Mais parfois cette adaptation réciproque, cette conformation des phénomènes les uns aux autres, conformation qui procède de l’unité de la volonté, ne réussissent pas à faire disparaître le conflit dont nous parlions tout à l’heure, qui se traduit par une lutte générale dans la nature et qui tient à l’essence de la volonté. L’harmonie ne s’étend que dans les limites où elle est nécessaire à l’existence et à la subsistance du monde et des créatures, qui, sans l’harmonie, auraient déjà péri depuis longtemps. Voilà pourquoi cette harmonie se borne à garantir la conservation et les conditions générales d’existence à l’espèce, non à l’individu.
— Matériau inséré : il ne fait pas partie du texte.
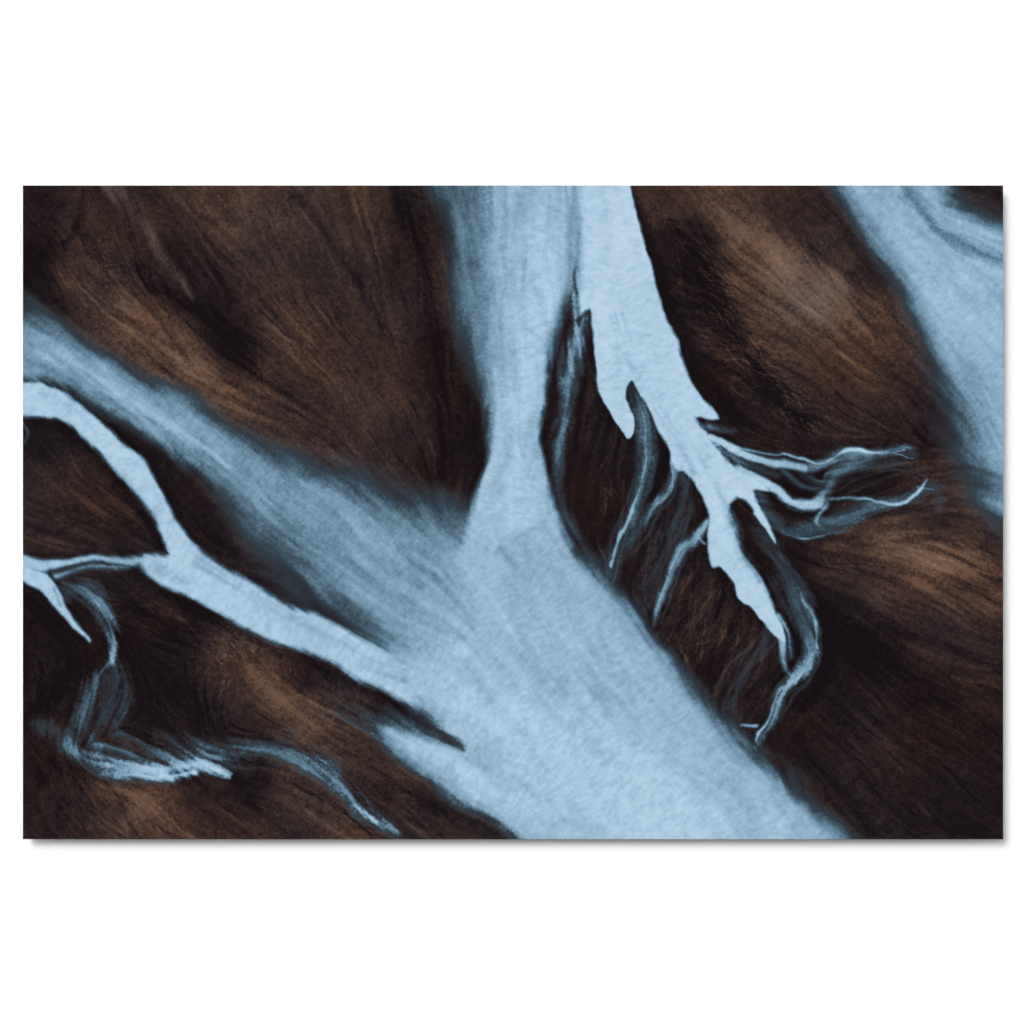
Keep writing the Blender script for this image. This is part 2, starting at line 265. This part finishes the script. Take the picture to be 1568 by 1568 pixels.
# =============== GROUND ==============
GP=[(60,320,.22),(50,400,.1),(130,340,.32),(240,340,.3),(300,310,.42),(360,330,.5),(420,330,.46),(120,420,.45),(220,440,.32),(200,490,.6),(280,400,.2),(330,470,.15),(350,530,.14),(400,440,.38),(450,520,.46),(430,580,.38),
(300,570,.6),(370,630,.5),(260,540,.55),(60,450,.2),(500,400,.36),(560,330,.4),(540,490,.36),(600,540,.36),(560,620,.44),(520,670,.38),(620,420,.28),(640,320,.2),(660,550,.22),(620,680,.3),(690,700,.14),(590,720,.3),
(100,740,.32),(60,680,.2),(150,800,.32),(100,820,.32),(180,820,.25),(60,770,.3),(300,740,.2),(320,800,.18),(240,700,.18),(380,840,.28),(420,890,.25),(480,930,.18),(150,610,.1),
(60,960,.14),(60,1050,.18),(100,1020,.14),(230,940,.22),(220,1000,.12),(300,960,.18),(260,1060,.12),(350,990,.45),(340,1040,.36),(400,1030,.5),(420,1075,.58),(480,1090,.52),(540,1080,.38),(470,1030,.22),(600,1090,.2),(560,1140,.4),(320,1110,.2),(400,1120,.22),
(60,1180,.2),(100,1220,.28),(160,1230,.38),(220,1240,.58),(260,1270,.4),(320,1230,.3),(380,1200,.2),(450,1210,.5),(440,1250,.35),(520,1260,.46),(620,1190,.42),(650,1250,.3),(720,1265,.32),(580,1210,.28),
(1040,310,.42),(1110,310,.5),(1060,360,.2),(1150,370,.55),(1200,410,.8),(1260,450,.76),(1200,470,.62),(1150,440,.5),(1300,520,.55),(1340,500,.5),(1330,420,.33),(1220,340,.33),(1260,360,.35),(1070,430,.14),(1100,500,.18),(1180,530,.45),(1250,560,.42),(1150,590,.2),(1200,630,.24),(1290,620,.32),(1340,580,.4),(1380,640,.28),(1100,580,.16),(1430,640,.18),(1520,295,.25),
(950,700,.15),(1000,700,.12),(900,720,.15),(920,800,.17),(960,900,.14),(1000,860,.2),(1060,720,.16),(1060,900,.22),(1060,980,.2),(1110,950,.22),(1100,1020,.16),(1160,1000,.24),(1230,760,.12),(1330,740,.17),(930,660,.22),(1150,860,.12),
(1210,850,.18),(1290,850,.38),(1370,840,.6),(1420,860,.68),(1480,850,.63),(1520,900,.48),(1450,910,.48),(1350,900,.4),(1280,920,.22),(1260,980,.1),(1340,990,.15),(1430,980,.28),(1510,1000,.3),(1300,1050,.17),(1400,1060,.2),(1500,1100,.2),(1250,1120,.2),(1340,1140,.28),(1440,1180,.2),(1300,1220,.24),(1400,1250,.2),(1500,1230,.17),(1330,1270,.28),(1270,1050,.13),(1440,800,.35),(1510,820,.35)]
num=np.zeros_like(CX);den=np.zeros_like(CX)
for x,y,v in GP:
    w=1/(((CX-x)**2+(CY-y)**2)/400+1)**2.2
    num+=w*v;den+=w
G0=blur(upsample(num/den),5)
G0=(G0-.28)*1.2+.27
G=G0.copy()
def gst(pts,dv,streak=1.2,op=1):
    r=stroke_a([(p[0],p[1],p[2],p[3],dv) for p in pts],4,streak)
    if r is None: return
    sl,al,v=r; G[sl]+=al*dv*op
gst([(105,430,6,30),(180,480,8,40),(280,560,8,34),(385,635,4,24)],.14)
gst([(300,300,8,40),(380,400,8,50),(470,520,8,50),(560,650,6,50)],.05)
gst([(1120,340,10,60),(1220,430,18,70),(1310,510,10,60)],.12)
gst([(1340,820,4,40),(1430,860,8,40),(1530,880,6,40)],.10)
gst([(340,1000,5,20),(400,1040,6,26),(470,1085,6,26),(560,1130,5,30)],.12)
gst([(160,1200,6,26),(225,1240,10,26),(280,1290,8,30)],.14)
for p in [[(35,400,3,18),(80,388,3,16),(115,350,2,12),(128,290,2,10)],
 [(105,385,3,18),(150,395,3,20),(200,400,4,24),(240,440,5,26),(300,480,8,28),(350,520,10,36),(385,570,5,26)],
 [(40,430,4,26),(90,470,4,26),(160,515,4,24),(240,560,3,22),(300,600,3,20)],
 [(450,290,3,10),(480,330,4,12),(520,390,4,14),(560,460,3,12),(585,500,2,10)],
 [(600,290,5,30),(640,400,8,36),(665,520,8,36),(690,640,8,40)],
 [(690,290,4,30),(695,420,4,30),(715,600,5,34),(725,700,6,36)],
 [(970,300,3,16),(990,350,3,18),(1020,450,4,24),(1060,540,6,26),(1110,620,8,26),(1180,670,5,24)],
 [(1030,350,6,24),(1070,420,10,30),(1110,490,10,30),(1160,570,8,30),(1230,650,8,28)],
 [(1260,320,3,26),(1300,360,4,30),(1350,430,5,36),(1390,520,8,50)],
 [(1230,370,2,12),(1270,400,2,12),(1300,420,2,12)],
 [(1200,840,4,18),(1230,890,5,22),(1265,960,8,28),(1265,1020,8,28),(1230,1080,5,24)],
 [(1260,930,10,50),(1330,1000,14,60),(1450,1080,10,60)],
 [(1220,1130,5,30),(1300,1230,6,36),(1360,1290,5,30)],
 [(300,880,3,14),(380,915,3,14),(450,955,3,12),(520,990,3,12)],
 [(250,905,4,16),(340,960,4,18),(440,1003,5,20),(560,1060,8,26),(690,1130,5,20)],
 [(330,820,8,40),(400,870,8,44),(480,940,8,40),(570,990,3,24)],
 [(230,720,5,20),(260,760,5,22),(290,820,5,20)],[(90,600,3,10),(160,640,3,12),(210,690,3,14)],
 [(130,680,3,12),(190,745,4,14),(225,800,4,14),(245,840,3,12)],
 [(35,650,4,16),(90,660,5,18),(130,690,4,16)],
 [(200,930,6,30),(280,990,8,40),(300,1060,8,40),(300,1120,6,30)],[(40,920,5,26),(110,1000,8,40),(90,1060,8,40),(40,1100,6,40)],
 [(390,1190,5,24),(480,1215,4,10),(490,1250,3,10)],[(360,1200,6,24),(420,1260,6,24),(470,1290,6,24)],[(600,1200,4,20),(700,1250,5,24),(770,1290,4,20)],
 [(160,1195,3,10),(190,1240,3,10),(210,1290,3,12)],[(60,1180,6,34),(100,1240,6,34),(130,1290,6,30)]]:
    gst(p,-.17)
def feathers(path,n,a0,a1,l0,l1,vals,wd=(.3,1.3),curve=.5,spread=8):
    Q=cr([(p[0],p[1],0,0,0) for p in path],8)
    for i in range(n):
        k=rng.integers(0,len(Q)-1);q=Q[k]+(Q[k+1]-Q[k])*rng.random()
        base=math.atan2(Q[k+1][1]-Q[k][1],Q[k+1][0]-Q[k][0])
        a=base+math.radians(rng.uniform(a0,a1));L=rng.uniform(l0,l1)
        x=q[0]+rng.normal()*spread;y=q[1]+rng.normal()*spread
        c=curve*rng.uniform(.4,1.3);P=[];w=rng.uniform(*wd)
        for j in range(4):
            P.append((x,y,w*(1-j/3)*.8,w*1.8+2.0));x+=math.cos(a)*L/3;y+=math.sin(a)*L/3;a+=c/3
        dv=rng.uniform(*vals)*1.6;r=stroke_a([(p[0],p[1],p[2],p[3],dv) for p in P],2,.2)
        if r: G[r[0]]+=r[1]*dv
fb=[(1040,350),(1070,410),(1100,470),(1130,530),(1180,590),(1240,650)]
feathers(fb,240,-60,10,18,60,(-.16,-.04),curve=.8,spread=16)
feathers(fb,260,-60,10,14,46,(.05,.19),curve=.8,spread=14)
feathers([(1030,420),(1060,500),(1100,560),(1150,620)],120,-80,-10,14,40,(.03,.12),curve=.7,spread=10)
feathers([(625,300),(645,400),(665,500)],120,-70,-20,10,30,(-.1,.1),curve=.4,spread=8)
feathers([(335,1075),(330,1030),(350,990),(385,990),(430,1010),(500,1030),(600,1070)],260,20,110,10,34,(-.14,.13),curve=.5,spread=9)
feathers([(150,940),(220,930),(320,970)],110,-20,50,16,50,(-.12,.14),spread=16)
feathers([(940,660),(925,720),(930,800)],90,-60,40,14,40,(-.08,.14),spread=12)
feathers([(1000,720),(1010,800),(980,870)],130,-25,25,20,60,(-.08,.14),spread=24)
feathers([(1060,860),(1060,930),(1050,1000)],220,-10,50,20,60,(-.1,.18),curve=.7,spread=26)
feathers([(1120,900),(1130,960),(1110,1040)],160,-10,50,20,60,(-.1,.16),curve=.7,spread=22)
feathers([(1090,1010),(1140,1080)],80,20,60,20,50,(-.1,.1),spread=20)
feathers([(1300,700),(1400,680)],100,-160,-20,12,34,(-.08,.12),curve=.8,spread=14)
feathers([(1230,830),(1320,850),(1400,830),(1500,850)],170,0,50,14,44,(-.12,.12),spread=20)
feathers([(60,1160),(160,1240),(300,1260)],160,-10,60,16,60,(-.13,.12),spread=28)
feathers([(420,1230),(520,1250),(640,1230)],120,-10,50,16,60,(-.12,.1),spread=24)
feathers([(120,380),(250,430),(340,520),(390,600)],140,-50,60,14,44,(-.13,.08),spread=20)
feathers([(60,1000),(90,1080)],80,-60,60,16,60,(-.1,.1),spread=26)
feathers([(200,1040),(260,1120)],80,-60,60,16,60,(-.1,.1),spread=26)
# long erosion gullies that follow the sediment flow
def gully():
    x=rng.uniform(X0,X1);y=rng.uniform(Y0,Y1);i=int((x-X0)/S);j=int((y-Y0)/S)
    if M[j,i]>.2: return
    n=rng.integers(4,9);st=rng.uniform(14,30);w=rng.uniform(.3,2.2);pu,pv=U0[j,i],V0[j,i];P=[];dr=rng.normal(0,.08)
    for k in range(n):
        P.append((x,y,w*math.sin(math.pi*(k+.7)/(n+.4)),w*1.5+2.0));
        i=min(max(int((x-X0)/S),0),W-1);j=min(max(int((y-Y0)/S),0),H-1)
        u,v=U0[j,i],V0[j,i]
        if u*pu+v*pv<0:u,v=-u,-v
        c,s=math.cos(dr),math.sin(dr);u,v=u*c-v*s,u*s+v*c
        x+=u*st;y+=v*st;pu,pv=u,v
    dv=rng.choice([-1,-1,1])*rng.uniform(.03,.15)
    r=stroke_a([(p[0],p[1],p[2],p[3],dv) for p in P],2,1.0)
    if r: G[r[0]]+=r[1]*dv
for k in range(1700): gully()
low=gn(22)
amp=.35+.85*np.clip(G0,0,1)
Hh=blur(LR+1.1*LC+.25*gn(3)+.3*gn(7)+.3*LL,.9)
rel=norm(-np.gradient(Hh,axis=1)*.45-np.gradient(Hh,axis=0)*.9);rel=np.clip(rel,-2.5,2.5)
G=G+amp*(.015*LM+.045*LC*(.7+.3*np.tanh(low))+.02*LL+.02*gn(9)+.015*gn(4)+.055*rel)
G-=.12*np.clip(1-np.abs(LC+.4*low)/.2,0,1)*np.clip(.5+.5*gn(22),0,1)*amp
G-=.14*np.clip(1-np.abs(LR+.5*gn(30))/.16,0,1)*np.clip(.3+.7*gn(18),0,1)*amp
G=G+amp*(.012*LF+.06*gn(.6)+.045*gn(1.1))
halo=blur(M,8)
G=G-.10*np.clip(halo*3,0,1)*(1-np.clip(M*2,0,1))
G=np.where(G>.7,.7+(G-.7)*.6,G)
G=np.clip(G,0,1.0)
def ramp(v,ks,cs_):
    c=np.array(cs_,float); return np.stack([np.interp(v,ks,c[:,i]) for i in range(3)],-1)
GC=ramp(G,[0,.15,.3,.5,.7,.9,1.1],[(24,18,21),(34,26,28),(49,37,36),(72,54,47),(98,75,63),(123,97,81),(144,116,97)])
hue=gn(24)[...,None]; GC=GC*(1+hue*np.array([.025,0,-.025])) 
r=stroke_a([(165,284,12,26,1),(190,305,10,26,1),(220,345,8,24,1),(250,395,7,24,1),(280,432,5,18,1),(292,455,2,12,1)],4,.8)
kk=np.clip(.6*r[1]*(1+.2*LL[r[0]]+.15*gn(1.)[r[0]]),0,1)[...,None]
GC[r[0]]=GC[r[0]]*(1-kk)+np.array([98,81,76])*kk
Mw=M*(1+.030*RP+.012*gn(1.2)+.006*LF)+ M*(1-np.minimum(M,1))*(.05*LM+.10*LC+.10*LL+.03*LF+.10*gn(.7))
Mw=np.clip(Mw+M*.02*gn(30)+M*.012*LC,0,1.12)
WC=ramp(Mw,[0,.1,.25,.45,.65,.85,1.0,1.12],[(0,0,0),(20,25,29),(44,57,67),(80,106,124),(117,151,174),(150,184,208),(177,206,228),(192,218,238)])
C=GC*(1-sst(Mw/.34))[...,None]+WC
C=C+(1.2*rng.standard_normal((H,W)))[...,None]
C=np.clip(C,4,250)/255.0
lin=np.where(C<=.04045,C/12.92,((C+.055)/1.055)**2.4)
EXPO=1.21
col=np.ones((H,W,4),np.float32);col[...,:3]=np.clip(lin/EXPO,0,.95)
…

Si donc, grâce à l’harmonie et à l’adaptation, les espèces dans le monde organique, les forces générales de la nature dans le monde inorganique coexistent les unes avec les autres et même se prêtent mutuellement appui, en revanche la lutte intime de la volonté qui s’objective dans toutes ces idées se traduit dans la guerre à mort, — guerre sans trêve, — que se font les individus de ces espèces et

  1. Chatin, Sur la Valisneria spiralis, dans les Comptes-rendus de l’Académie des sciences, n° 13, 1885.